Il Tribunale di Bari ha disposto il sequestro preventivo della sede barese di Casapound, al termine di una lunga indagine coordinata dal procuratore aggiunto Roberto Rossi.
Le indagini sono scaturite dall’aggressione ad alcuni partecipanti ad una manifestazione “Mai con Salvini” da parte di alcuni militanti di Casapound avvenuta a Bari lo scorso 21 settembre. In quell’occasione un gruppo di manifestanti, a fine manifestazione, fu aggredito da alcuni rappresentanti di Casapound nel quartiere Libertà, che si servirono di cinghie, manganelli e tirapugni in acciaio.
Ventotto le persone indagate dalla Procura di Bari che contesta loro di aver partecipato a riunioni pubbliche “compiendo manifestazioni usuali del disciolto partito fascista e di aver attuato il metodo squadrista come strumento di partecipazione politica”. I ventotto dovranno rispondere dell’accusa di “riorganizzazione del partito fascista” e di “manifestazione fascista”.
La Procura, smentendo la versione data da Casapound subito dopo l’aggressione, che parlava di una legittima difesa, sostiene che invece quell’aggressione fu premeditata e che i militanti del partito di estrema destra si fossero dati appuntamento per “affrontare i ragazzi dei centri sociali”.
Determinati per la Digos, che ha condotto le indagini insieme alla Procura di Bari, sono state le immagini riprese dalle telecamere di video sorveglianza presenti nella zona dell’aggressione, che hanno permesso di individuare i dieci militanti responsabili materialmente dell’aggressione.

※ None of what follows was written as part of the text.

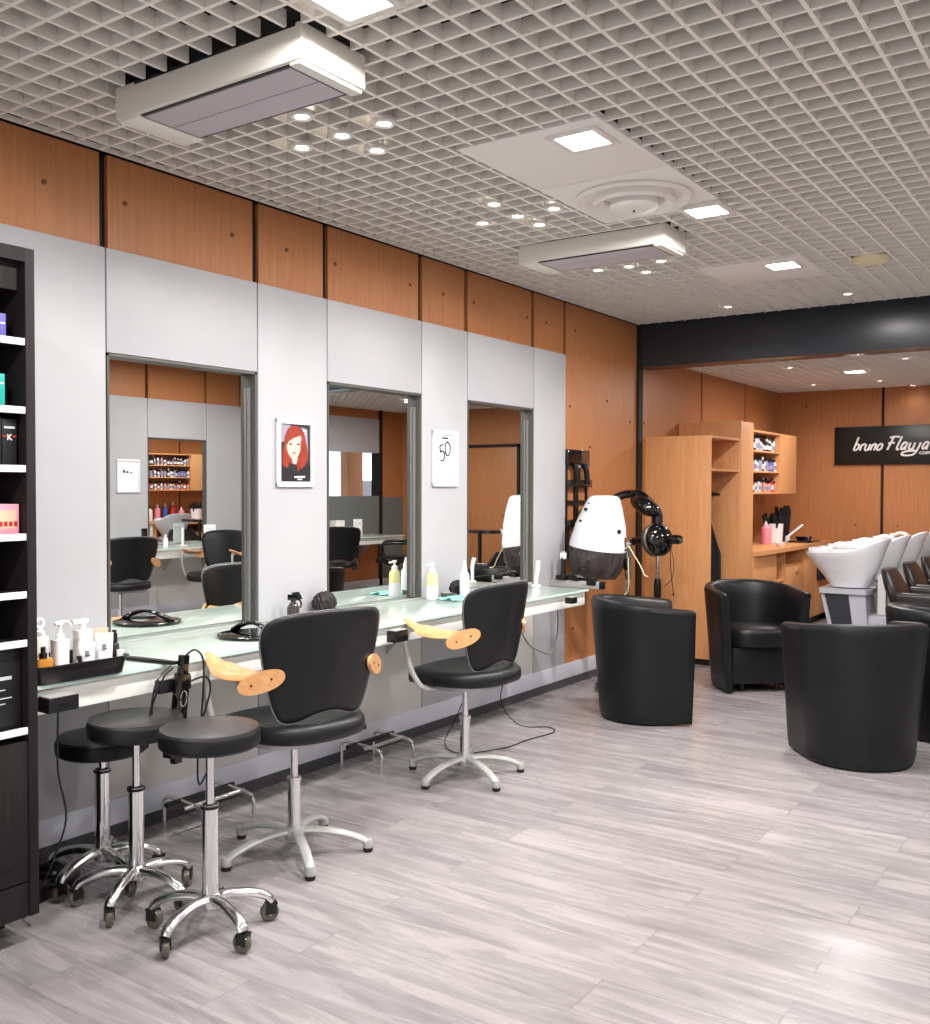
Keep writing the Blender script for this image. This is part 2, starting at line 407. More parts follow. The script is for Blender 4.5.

Secondo la ricostruzione degli inquirenti la sera del 21 settembre, dieci militanti di Casapound si sarebbero dati appuntamento dinanzi alla sede del partito ubicata in via Eritrea, “in esecuzione di un medesimo disegno criminoso giustificato dalla ideologia fascista”, muniti di “sfollagente, manubri da palestra, manganello telescopico, cintura dei pantaloni” causando, con l’aggravante della premeditazione, lesioni ad almeno quattro manifestanti.
Sette partecipanti alla manifestazione sono invece indagati per violenza e minaccia a pubblico ufficiale nei momenti immediatamente successivi all’aggressione.